Tuesday, June 21, 2011

Running Up the Road

I had a few moments of panic this afternoon.

Picture this: two sweet little angel girls playing, nah...frolicking in their beautifully mowed and expertly landscaped yard (okay, so I'm creating a word picture...we are not that fancy, but we do have some nice looking mulched landscape). Anyway, picture their mother, trying to get the two smallest children down for afternoon naps, and some laundry put away, and some lunch dishes cleaned up, and some floors swept.

Then, picture this mother when her second daughter, the one who tattles, comes in and announces that her big sister is running up the road.

Her exact words were, "She didn't get hit, Mom. But, she's running up the road to Dad."

WHAT?????????????????????????????????????????????????????????????????????????????????

So, I throw the baby back in his crib (well, I didn't throw him...but I didn't finish the song I was singing to him), run outside, with no shoes on, and chase after Anna. The whole time, all I could think of was the walk Anna and I took together, down the same road, just a few days ago.

It's all my fault.

She's going to be squished.

Why is Joe just STANDING there?

Thankfully, I can report that Anna is fine, not in too much trouble, and Joe isn't either. He was riding the 4 wheeler next to her, telling her to come along. (that makes it sound worse, doesn't it?) Miscommunication, too much trust and too little information were the main culprits here.

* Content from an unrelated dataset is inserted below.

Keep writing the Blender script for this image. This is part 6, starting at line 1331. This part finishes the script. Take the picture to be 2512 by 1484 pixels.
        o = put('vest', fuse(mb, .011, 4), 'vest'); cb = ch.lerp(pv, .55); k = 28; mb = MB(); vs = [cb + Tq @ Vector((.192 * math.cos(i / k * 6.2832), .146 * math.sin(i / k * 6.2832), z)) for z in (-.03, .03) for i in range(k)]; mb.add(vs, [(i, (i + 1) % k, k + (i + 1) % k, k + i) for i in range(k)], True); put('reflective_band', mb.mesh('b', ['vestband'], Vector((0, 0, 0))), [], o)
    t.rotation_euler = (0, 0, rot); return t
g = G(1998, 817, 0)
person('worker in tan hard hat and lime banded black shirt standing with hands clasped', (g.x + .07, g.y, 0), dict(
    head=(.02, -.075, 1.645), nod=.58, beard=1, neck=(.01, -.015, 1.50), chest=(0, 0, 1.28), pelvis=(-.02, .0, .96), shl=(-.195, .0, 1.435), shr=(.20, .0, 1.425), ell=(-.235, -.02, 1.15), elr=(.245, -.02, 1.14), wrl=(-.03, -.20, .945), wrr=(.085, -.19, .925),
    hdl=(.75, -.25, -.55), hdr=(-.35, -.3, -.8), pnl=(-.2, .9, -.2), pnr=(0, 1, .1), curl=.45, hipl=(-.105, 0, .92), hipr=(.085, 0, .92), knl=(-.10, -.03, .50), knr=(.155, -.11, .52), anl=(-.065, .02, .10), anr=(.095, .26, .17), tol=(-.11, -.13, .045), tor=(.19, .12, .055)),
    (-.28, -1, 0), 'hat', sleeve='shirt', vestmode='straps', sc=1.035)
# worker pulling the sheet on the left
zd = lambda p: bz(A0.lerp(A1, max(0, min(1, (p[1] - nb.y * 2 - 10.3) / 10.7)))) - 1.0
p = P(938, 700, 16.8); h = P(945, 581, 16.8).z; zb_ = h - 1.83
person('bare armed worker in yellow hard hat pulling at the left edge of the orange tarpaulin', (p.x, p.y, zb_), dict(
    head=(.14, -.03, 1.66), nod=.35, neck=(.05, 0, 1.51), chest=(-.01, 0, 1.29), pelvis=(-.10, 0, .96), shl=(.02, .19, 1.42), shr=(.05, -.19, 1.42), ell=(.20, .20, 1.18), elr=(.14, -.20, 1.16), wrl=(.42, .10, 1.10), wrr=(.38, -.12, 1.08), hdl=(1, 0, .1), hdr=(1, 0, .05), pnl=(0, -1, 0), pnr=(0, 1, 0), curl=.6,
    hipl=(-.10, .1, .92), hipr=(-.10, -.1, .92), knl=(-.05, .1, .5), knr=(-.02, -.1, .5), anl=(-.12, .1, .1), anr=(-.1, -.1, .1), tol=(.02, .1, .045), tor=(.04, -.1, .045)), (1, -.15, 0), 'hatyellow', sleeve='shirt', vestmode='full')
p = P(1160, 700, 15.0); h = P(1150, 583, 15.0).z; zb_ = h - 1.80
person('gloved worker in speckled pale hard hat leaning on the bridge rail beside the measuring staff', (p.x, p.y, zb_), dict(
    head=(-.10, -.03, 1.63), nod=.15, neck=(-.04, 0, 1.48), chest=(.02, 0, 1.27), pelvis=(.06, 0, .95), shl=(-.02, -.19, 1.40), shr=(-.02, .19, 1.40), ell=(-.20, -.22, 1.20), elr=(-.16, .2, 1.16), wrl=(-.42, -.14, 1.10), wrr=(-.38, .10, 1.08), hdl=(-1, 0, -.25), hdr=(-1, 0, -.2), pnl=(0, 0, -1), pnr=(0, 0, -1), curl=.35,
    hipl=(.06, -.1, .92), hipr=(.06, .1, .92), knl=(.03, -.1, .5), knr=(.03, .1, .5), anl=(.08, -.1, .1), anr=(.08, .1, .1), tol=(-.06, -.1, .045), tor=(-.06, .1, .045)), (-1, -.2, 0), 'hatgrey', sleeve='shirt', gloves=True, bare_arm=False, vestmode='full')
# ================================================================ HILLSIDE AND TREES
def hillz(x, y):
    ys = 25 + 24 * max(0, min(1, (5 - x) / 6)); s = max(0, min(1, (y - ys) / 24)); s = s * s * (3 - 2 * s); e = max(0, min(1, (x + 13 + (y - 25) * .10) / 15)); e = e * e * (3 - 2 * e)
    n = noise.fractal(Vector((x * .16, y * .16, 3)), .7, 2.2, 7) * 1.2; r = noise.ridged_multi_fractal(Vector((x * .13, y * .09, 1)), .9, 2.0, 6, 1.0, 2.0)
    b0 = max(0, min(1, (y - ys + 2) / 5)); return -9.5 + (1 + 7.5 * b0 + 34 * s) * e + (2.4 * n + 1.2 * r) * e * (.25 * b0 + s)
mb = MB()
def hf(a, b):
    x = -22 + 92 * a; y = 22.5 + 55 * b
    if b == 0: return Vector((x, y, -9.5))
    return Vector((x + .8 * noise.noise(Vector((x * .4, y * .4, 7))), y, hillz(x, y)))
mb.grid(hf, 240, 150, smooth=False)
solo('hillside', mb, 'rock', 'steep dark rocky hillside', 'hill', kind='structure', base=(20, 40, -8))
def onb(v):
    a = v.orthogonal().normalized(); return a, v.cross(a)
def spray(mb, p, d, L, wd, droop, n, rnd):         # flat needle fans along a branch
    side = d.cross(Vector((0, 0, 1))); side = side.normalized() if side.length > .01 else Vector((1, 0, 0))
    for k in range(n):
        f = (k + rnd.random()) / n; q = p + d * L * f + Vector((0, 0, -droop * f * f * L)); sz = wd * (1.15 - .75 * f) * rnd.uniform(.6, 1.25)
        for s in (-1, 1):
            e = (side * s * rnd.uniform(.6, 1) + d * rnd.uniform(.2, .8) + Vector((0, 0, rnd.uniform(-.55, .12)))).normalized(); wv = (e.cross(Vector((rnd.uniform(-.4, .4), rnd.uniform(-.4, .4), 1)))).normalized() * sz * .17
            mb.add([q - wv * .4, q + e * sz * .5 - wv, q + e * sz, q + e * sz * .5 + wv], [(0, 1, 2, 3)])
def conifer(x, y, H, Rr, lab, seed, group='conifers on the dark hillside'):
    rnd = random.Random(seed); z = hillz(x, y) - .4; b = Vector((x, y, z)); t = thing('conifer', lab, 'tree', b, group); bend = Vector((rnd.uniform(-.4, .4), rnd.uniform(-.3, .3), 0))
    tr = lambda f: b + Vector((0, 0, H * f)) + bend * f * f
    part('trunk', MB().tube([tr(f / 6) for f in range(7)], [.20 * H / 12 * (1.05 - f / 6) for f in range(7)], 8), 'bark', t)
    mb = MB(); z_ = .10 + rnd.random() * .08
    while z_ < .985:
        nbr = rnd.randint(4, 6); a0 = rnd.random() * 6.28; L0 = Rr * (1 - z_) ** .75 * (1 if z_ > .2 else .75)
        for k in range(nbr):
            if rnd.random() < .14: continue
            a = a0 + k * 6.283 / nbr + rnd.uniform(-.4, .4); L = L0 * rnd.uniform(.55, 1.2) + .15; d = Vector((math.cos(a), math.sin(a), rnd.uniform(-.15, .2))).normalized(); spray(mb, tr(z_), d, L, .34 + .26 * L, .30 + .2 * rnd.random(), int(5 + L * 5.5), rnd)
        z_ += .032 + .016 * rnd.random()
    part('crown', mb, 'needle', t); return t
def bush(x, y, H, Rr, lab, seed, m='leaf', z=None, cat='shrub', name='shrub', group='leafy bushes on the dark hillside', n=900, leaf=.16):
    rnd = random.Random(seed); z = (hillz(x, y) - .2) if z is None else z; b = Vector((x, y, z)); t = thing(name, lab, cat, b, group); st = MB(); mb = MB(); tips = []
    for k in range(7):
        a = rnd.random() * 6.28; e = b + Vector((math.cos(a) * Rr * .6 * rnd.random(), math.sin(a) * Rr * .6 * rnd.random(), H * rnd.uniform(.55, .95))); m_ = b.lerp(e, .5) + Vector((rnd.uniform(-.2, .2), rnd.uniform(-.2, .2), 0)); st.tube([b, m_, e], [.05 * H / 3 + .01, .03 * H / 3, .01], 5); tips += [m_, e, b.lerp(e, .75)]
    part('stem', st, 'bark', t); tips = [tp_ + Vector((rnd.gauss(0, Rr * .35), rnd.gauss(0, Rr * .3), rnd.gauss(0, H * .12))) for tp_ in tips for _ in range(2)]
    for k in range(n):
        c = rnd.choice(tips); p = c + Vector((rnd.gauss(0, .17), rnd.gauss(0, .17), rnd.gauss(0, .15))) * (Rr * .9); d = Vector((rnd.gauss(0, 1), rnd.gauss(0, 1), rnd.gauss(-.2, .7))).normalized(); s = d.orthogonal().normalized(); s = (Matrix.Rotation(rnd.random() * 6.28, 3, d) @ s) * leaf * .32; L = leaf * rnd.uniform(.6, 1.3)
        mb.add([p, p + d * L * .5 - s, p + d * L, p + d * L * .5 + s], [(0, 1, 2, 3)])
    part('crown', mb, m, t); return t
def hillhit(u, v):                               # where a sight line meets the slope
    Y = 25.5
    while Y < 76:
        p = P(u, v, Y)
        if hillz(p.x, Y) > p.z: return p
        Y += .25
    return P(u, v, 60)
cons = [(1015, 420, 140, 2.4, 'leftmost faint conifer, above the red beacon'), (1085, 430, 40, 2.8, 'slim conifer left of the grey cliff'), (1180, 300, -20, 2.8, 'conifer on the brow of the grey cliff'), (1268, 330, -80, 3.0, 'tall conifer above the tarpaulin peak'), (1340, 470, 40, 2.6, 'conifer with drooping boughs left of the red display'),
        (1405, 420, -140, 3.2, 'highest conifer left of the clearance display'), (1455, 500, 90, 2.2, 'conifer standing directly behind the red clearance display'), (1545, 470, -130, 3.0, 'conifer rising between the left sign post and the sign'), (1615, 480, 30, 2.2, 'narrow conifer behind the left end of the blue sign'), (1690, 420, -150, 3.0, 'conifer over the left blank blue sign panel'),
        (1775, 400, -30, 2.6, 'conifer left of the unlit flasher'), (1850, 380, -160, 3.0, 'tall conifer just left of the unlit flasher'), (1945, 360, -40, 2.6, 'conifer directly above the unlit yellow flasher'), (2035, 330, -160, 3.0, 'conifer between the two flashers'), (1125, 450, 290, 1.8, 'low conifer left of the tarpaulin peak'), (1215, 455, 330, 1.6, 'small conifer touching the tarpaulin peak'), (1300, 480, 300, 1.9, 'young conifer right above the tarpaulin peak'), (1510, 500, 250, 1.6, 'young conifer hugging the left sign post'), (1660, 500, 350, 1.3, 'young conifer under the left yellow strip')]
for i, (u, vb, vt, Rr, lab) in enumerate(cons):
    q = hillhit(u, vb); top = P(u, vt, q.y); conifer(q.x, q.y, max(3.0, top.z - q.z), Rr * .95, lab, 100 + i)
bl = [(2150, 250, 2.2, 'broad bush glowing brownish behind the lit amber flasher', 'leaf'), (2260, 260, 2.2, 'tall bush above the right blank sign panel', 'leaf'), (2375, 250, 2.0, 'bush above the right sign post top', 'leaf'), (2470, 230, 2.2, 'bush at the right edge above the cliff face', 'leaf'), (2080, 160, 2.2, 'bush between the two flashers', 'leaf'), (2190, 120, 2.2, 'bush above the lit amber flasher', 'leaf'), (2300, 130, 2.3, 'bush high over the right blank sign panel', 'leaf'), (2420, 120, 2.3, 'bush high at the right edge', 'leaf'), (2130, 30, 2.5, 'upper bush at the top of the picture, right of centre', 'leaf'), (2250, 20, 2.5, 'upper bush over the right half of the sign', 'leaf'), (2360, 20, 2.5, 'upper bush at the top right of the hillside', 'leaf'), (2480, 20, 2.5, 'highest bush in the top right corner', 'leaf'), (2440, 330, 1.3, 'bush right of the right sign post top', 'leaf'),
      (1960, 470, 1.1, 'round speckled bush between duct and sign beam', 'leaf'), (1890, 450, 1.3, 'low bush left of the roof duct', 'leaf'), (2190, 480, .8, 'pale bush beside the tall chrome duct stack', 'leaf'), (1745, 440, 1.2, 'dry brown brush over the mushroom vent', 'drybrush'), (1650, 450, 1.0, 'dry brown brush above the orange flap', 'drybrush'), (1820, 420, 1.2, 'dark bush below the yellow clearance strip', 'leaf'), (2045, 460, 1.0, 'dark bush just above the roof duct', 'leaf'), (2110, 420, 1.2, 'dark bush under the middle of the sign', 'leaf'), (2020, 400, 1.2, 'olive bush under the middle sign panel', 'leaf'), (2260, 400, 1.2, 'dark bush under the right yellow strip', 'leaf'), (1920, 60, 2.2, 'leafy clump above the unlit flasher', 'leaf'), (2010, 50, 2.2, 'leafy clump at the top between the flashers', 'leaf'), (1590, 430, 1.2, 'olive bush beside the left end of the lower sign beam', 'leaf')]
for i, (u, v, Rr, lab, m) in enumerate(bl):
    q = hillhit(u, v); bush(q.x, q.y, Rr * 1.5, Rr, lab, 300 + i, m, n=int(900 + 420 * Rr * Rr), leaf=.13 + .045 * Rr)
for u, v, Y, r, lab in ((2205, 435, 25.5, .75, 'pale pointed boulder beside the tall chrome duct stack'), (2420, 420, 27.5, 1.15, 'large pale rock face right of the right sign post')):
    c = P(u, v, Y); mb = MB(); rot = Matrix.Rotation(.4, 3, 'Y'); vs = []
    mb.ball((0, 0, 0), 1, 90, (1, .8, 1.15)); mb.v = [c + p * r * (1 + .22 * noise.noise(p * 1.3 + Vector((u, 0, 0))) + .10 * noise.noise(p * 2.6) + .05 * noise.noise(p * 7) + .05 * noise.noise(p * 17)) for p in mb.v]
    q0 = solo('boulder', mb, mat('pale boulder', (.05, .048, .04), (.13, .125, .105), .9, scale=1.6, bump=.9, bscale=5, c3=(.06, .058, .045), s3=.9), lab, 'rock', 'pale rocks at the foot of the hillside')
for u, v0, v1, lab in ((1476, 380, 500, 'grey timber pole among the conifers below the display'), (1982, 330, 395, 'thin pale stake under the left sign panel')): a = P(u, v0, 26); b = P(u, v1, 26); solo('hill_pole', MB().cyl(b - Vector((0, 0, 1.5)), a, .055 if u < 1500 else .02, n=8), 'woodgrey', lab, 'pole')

Joe has a great working relationship with Anna, and, I believe, trusts her a lot more to let her do things that I think a 6 year old should probably do. I am not a neurotic mother (I know, big shock). Actually, motherhood has relaxed me a bit. However, she is still my baby. She is the little one for whom I quit my career; the girl who spent every day at the park with me when she was just one year old; the girl who I drove to her first day of kindergarten. Which, I might add, was only LAST FALL.

Should I let her go and run down the road to her dad, who did call on her to come with him? It has taken me most of June to realize that she is big enough to be outside in our really safe yard by herself for quite some time. She is old enough to know her boundaries, but I know from all the scary Parents magazine articles and Datelines I have watched that it only takes a second for something to go wrong. Thus, I continue to be a spaz.

I need to let go, I know. Part of the charm of our rural life is that we can let go a little bit sooner, and let our kids be a little more independent because of the lifestyle we lead. Joe needs Anna to shut gates, help get cows in, hold tools and the like. I need her to be a big girl because I have other babies to tend to, but I'm not ready. She's still little in my eyes.

My little farm girl...strike that...my big farm girl is ready to be on her own. Thanks to her dad, she is confident to take on big kid tasks. I should be grateful for that...and should try to get her to make her own bed while I'm at it!

1 comment:

  1. Awww! I have yet to be blessed with children, but I have a feeling I would be right there with you!

    With my niece, my dad is constantly telling us to let her be a kid and that she can do it (It is various different things that make me and my mom tense to just sit back and let her do on her own). They have a pretty safe area that she can run and play too...but it is still hard to not try and protect her from everything every second she is visiting!